-- START Record list --
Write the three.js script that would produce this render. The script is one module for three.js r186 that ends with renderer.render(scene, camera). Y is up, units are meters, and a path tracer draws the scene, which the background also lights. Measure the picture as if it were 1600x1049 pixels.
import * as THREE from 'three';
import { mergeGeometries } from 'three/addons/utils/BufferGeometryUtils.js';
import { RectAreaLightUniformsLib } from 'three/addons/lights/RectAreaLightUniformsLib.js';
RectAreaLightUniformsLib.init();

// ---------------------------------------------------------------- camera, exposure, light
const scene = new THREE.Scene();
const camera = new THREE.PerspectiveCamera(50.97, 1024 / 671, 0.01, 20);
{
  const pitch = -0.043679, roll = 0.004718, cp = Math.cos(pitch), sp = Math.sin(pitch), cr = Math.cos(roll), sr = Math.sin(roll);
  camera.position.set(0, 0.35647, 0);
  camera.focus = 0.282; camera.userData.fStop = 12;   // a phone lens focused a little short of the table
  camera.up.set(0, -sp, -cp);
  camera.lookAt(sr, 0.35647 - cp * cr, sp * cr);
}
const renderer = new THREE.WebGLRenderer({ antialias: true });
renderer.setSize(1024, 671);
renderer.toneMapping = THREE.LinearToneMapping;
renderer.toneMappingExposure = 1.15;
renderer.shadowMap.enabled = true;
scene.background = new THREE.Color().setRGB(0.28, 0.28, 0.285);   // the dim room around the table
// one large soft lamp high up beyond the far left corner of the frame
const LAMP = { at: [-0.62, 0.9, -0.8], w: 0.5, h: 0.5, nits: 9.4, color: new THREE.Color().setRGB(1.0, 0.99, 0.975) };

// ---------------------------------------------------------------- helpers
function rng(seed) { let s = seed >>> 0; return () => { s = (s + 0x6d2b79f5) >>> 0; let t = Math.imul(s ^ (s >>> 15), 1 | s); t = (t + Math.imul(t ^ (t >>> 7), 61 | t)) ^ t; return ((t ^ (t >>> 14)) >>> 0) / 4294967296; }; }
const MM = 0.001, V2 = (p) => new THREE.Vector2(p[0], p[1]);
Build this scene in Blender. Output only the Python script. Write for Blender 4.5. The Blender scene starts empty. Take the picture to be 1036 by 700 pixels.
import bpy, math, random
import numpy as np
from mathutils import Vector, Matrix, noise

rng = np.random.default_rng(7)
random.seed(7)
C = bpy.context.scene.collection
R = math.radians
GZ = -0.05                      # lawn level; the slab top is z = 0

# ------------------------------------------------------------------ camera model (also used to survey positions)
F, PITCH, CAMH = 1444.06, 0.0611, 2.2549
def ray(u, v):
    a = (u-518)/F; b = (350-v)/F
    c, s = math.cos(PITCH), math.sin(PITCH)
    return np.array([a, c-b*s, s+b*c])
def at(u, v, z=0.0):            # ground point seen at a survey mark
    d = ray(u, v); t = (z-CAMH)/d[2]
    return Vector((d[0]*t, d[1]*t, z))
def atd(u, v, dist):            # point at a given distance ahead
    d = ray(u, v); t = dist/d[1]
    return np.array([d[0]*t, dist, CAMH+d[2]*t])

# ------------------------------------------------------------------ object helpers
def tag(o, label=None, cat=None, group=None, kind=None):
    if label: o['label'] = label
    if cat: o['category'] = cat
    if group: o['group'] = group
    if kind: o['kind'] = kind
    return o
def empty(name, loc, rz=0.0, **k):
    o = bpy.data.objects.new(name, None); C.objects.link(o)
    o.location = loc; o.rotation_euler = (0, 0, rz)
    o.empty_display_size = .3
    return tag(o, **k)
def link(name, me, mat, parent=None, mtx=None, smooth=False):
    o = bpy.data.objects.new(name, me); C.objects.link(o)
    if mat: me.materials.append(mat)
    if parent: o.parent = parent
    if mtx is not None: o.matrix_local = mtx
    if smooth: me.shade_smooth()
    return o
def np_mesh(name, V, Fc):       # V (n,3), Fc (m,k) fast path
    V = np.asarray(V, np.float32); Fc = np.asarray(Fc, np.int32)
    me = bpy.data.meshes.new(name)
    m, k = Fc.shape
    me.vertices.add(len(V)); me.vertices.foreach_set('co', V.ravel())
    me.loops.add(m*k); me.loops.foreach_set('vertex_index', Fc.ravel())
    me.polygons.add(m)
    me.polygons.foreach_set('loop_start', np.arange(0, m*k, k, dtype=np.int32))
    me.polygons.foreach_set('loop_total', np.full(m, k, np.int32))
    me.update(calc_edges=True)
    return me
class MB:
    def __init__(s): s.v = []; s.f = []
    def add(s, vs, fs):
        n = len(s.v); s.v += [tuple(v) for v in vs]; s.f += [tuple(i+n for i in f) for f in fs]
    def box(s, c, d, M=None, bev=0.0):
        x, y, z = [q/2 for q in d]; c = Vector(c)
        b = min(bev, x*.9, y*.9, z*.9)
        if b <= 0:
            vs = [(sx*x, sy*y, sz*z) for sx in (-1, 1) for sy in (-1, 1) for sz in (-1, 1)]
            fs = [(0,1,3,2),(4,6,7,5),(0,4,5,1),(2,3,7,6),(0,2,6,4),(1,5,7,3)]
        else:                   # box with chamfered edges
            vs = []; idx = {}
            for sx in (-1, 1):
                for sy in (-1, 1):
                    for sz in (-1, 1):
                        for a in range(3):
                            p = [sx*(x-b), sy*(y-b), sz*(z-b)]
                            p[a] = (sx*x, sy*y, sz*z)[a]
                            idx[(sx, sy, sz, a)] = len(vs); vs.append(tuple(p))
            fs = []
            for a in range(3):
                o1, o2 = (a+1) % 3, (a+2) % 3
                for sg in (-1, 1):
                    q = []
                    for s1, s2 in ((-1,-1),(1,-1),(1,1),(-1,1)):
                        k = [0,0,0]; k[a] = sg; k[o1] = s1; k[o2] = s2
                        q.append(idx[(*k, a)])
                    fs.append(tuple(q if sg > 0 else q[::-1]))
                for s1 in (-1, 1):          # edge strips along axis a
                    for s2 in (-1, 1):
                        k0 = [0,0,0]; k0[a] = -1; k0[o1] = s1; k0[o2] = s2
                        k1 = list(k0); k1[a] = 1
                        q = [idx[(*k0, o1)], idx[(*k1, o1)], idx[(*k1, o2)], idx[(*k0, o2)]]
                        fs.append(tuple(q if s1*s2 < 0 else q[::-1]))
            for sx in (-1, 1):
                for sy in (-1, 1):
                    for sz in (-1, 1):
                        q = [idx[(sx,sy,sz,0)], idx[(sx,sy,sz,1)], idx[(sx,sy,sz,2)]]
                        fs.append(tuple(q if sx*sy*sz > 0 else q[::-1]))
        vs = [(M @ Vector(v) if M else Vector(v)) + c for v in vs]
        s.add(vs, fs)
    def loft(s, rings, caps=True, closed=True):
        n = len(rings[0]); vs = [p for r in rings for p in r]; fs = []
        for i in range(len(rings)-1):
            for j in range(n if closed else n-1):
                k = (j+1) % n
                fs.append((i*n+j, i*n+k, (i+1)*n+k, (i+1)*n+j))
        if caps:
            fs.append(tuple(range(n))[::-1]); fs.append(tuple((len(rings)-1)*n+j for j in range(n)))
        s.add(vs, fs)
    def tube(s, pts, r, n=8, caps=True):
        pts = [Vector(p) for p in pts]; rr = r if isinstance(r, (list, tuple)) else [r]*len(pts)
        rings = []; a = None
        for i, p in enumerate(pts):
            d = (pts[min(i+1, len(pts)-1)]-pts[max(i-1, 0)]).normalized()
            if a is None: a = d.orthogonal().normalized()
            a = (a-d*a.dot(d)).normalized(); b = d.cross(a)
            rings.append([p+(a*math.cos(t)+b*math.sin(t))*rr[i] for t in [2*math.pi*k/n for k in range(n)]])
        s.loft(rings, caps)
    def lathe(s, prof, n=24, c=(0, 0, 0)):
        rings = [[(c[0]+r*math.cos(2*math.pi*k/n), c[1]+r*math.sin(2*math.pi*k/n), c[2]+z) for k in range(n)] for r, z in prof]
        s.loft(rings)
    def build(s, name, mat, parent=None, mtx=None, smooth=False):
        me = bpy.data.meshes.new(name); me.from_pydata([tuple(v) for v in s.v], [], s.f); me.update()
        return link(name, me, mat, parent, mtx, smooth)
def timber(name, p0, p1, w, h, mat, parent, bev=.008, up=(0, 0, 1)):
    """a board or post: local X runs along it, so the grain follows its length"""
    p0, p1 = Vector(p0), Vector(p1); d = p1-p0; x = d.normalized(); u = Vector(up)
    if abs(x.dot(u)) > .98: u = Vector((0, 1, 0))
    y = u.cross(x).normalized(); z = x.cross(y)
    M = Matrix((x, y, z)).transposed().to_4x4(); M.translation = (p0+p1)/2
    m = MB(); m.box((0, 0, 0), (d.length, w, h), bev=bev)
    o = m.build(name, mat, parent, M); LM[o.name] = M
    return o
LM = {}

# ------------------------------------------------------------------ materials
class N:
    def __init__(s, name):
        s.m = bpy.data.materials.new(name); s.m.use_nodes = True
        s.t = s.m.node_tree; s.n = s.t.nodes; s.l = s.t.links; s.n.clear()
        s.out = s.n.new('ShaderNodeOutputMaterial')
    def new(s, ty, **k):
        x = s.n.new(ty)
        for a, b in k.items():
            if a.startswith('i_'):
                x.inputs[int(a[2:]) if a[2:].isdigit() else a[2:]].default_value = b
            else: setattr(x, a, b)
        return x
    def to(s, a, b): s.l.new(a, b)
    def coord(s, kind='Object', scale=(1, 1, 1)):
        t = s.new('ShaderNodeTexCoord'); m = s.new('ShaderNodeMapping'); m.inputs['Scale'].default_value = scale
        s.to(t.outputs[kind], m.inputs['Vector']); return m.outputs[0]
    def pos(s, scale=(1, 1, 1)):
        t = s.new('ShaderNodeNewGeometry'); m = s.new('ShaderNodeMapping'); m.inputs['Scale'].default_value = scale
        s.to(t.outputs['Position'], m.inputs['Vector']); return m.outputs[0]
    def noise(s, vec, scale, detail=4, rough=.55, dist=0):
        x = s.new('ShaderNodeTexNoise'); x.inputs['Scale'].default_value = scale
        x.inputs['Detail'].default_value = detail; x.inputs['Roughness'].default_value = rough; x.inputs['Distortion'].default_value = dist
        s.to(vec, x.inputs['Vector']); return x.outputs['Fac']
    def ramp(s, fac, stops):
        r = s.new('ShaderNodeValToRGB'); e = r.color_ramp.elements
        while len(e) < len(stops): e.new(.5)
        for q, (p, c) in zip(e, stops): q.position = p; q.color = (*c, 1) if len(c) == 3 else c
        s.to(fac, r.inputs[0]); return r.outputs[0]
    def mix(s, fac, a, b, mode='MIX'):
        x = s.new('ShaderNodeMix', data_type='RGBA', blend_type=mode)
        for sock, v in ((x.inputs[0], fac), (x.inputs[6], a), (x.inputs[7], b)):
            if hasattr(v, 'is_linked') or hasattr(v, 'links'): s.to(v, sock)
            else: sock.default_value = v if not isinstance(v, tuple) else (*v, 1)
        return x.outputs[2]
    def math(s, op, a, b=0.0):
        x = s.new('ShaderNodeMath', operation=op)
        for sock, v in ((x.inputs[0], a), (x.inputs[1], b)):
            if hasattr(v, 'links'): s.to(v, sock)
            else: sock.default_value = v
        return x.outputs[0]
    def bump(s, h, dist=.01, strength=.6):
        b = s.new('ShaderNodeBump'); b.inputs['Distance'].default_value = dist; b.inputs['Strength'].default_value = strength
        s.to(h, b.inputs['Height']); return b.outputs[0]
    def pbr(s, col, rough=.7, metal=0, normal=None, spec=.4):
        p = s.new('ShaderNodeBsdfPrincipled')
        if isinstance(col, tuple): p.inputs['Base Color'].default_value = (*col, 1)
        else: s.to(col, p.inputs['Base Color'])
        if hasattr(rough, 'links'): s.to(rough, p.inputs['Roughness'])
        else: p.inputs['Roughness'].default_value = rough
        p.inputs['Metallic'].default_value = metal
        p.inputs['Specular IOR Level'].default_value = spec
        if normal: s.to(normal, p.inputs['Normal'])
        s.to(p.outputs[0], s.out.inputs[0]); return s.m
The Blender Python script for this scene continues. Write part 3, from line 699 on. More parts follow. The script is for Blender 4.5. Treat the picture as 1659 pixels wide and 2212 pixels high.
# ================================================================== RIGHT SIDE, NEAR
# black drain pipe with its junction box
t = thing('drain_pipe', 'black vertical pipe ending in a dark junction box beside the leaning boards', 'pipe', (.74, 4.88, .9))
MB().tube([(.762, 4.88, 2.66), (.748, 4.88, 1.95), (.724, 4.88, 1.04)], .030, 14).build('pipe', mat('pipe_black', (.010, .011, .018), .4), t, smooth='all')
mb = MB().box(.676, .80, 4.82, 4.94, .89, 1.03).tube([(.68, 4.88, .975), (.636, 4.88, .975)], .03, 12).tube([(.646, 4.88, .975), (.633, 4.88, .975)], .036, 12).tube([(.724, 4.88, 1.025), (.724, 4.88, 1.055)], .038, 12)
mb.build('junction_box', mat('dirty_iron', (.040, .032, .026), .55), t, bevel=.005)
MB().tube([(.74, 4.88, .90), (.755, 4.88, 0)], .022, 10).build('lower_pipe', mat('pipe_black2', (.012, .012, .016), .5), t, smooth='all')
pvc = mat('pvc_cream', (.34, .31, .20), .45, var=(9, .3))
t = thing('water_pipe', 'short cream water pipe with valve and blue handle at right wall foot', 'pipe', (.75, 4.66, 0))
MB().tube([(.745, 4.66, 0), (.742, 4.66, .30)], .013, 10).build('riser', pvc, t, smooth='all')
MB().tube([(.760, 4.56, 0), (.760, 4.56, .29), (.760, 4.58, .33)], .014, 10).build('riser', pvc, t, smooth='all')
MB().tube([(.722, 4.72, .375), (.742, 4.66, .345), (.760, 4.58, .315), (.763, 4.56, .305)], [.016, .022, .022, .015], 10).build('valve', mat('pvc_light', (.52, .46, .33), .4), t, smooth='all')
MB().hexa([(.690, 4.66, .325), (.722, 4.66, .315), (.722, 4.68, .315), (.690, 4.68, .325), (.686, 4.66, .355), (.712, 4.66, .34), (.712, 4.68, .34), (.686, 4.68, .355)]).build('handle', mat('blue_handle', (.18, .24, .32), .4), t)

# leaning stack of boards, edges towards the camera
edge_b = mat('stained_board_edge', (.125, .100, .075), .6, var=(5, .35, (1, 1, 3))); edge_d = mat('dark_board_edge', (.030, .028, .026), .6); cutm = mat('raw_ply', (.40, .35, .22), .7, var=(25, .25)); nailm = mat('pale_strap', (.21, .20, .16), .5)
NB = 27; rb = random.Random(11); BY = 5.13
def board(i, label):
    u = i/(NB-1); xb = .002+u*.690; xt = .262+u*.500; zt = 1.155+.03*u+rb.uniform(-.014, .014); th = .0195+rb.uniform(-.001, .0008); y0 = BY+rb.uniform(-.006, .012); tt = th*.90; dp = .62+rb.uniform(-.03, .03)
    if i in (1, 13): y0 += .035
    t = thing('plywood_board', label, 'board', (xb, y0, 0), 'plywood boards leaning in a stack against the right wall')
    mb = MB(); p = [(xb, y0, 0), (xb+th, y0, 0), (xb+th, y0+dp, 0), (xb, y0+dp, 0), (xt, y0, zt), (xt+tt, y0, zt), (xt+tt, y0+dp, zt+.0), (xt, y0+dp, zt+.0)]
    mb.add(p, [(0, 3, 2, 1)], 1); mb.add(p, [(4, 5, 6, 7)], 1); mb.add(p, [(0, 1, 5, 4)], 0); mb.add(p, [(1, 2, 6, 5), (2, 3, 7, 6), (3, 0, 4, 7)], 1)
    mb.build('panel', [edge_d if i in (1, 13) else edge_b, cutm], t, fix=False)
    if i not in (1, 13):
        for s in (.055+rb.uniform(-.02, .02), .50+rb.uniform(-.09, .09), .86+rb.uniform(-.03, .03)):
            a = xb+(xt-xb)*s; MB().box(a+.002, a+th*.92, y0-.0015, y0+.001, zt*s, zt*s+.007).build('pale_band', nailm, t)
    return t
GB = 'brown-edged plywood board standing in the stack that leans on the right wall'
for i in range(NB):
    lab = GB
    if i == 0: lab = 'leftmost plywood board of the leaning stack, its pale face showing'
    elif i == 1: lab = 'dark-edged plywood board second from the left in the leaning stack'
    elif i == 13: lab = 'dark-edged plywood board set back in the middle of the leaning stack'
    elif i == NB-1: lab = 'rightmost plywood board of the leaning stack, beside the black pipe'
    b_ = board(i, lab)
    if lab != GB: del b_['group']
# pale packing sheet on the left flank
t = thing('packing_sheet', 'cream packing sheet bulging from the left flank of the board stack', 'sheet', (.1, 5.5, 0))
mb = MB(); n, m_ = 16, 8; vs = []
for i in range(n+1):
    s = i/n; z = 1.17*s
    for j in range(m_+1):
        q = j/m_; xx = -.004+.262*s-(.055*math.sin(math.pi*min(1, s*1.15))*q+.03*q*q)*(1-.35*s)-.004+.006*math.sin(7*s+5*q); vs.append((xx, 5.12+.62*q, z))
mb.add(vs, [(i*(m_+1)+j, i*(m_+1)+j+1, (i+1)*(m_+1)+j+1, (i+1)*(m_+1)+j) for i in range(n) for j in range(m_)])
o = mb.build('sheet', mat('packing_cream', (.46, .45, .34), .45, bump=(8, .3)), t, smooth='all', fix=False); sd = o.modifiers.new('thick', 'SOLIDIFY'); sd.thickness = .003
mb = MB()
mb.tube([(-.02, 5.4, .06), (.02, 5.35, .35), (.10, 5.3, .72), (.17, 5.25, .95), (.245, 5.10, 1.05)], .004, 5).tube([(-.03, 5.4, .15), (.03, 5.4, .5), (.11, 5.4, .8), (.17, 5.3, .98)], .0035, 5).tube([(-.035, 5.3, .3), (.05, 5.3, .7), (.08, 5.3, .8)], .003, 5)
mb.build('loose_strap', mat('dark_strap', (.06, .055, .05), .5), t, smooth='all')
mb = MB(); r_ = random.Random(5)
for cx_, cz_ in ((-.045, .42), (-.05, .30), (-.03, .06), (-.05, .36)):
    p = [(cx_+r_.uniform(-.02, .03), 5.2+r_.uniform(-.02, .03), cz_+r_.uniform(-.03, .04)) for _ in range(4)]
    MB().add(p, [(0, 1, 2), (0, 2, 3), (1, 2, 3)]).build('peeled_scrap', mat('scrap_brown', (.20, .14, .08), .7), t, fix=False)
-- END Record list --
Provide the number of lines in the data above that contain the string "high", and nothing else.

2